Poteva succedere tutto e il contrario di tutto e noi avremmo subìto le decisioni degli altri sul nostro futuro. Non dimentichiamoci che la reazione della Categoria alle minacce di abolizione degli ordini era rivolta a una mobilitazione “postuma” che tradotto vuol dire: zero possibilità di incidere, zero credibilità istituzionale.

Spero di non essere il solo a ricordare un’assemblea dei Presidenti in cui si balbettavano informazioni, si osavano timidi tentativi di incoraggiamento, si millantavano speranze senza avere la percezione di quel che stava succedendo. Vi ricordate che non c’era una sedia per i commercialisti quando si formò un tavolo per parlare di riforma fiscale? Ora, aver ottenuto quella sedia non è un successo, è una gaffe evitata. Una ridicolizzazione scampata. Si parla di fisco e si dimenticano di noi.

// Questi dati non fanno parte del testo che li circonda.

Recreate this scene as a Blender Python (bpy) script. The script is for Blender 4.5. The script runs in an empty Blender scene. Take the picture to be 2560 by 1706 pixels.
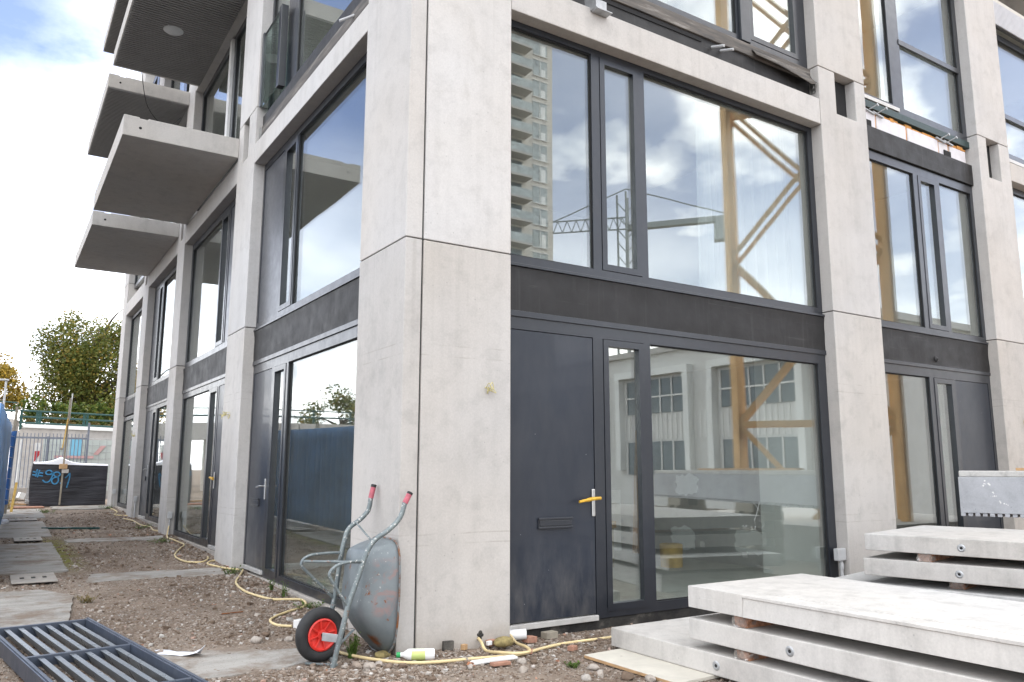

Mi chiedo, la gestione della nostra immagine si traduce nella qualità pregiata della carta su cui facciamo pubblicità? Non pagare più le pagine dei giornali come gli inserzionisti – come succedeva a detta del Presidente prima del suo mandato – ci rende davvero migliori? Apprezzati? Visibili?

Comprendo che l’era in cui viviamo sia quella dell’apparenza e comprendo anche che la politica abbia quasi un fascino glamour per un presidente giovane, ambizioso come il nostro. Ma non può tradursi nell'atteggiamento esasperato di questi ultimi mesi, in cui si corteggiano - a nome della Categoria - solo alcuni interlocutori, abbandonandone altri. Nascondendosi dietro la scusa, piuttosto accampata, che non si può rispondere al telefono “tutti e ventuno in coro”.

Siamo davvero a questo punto? Davvero un presidente crede di non dover rispondere delle sue dichiarazioni alla base? O che sia sufficiente una battuta a liquidare il malcontento che si è creato per alcune sue esternazioni?

La sintesi è di per sé un potere. Chi ha l’onore e l’onere di veicolarla lo deve fare con trasparenza, rispetto e dignità. Non si può pensare di strumentalizzarla. Siamo sicuri che sia “il bene della categoria” il criterio utilizzato? Sarà banale, ma per noi professionisti parlare con chiunque è la vera forza. La visibilità di cui abbiamo bisogno è la considerazione, l’apprezzamento per il nostro lavoro non un manifesto in giro per l’Italia.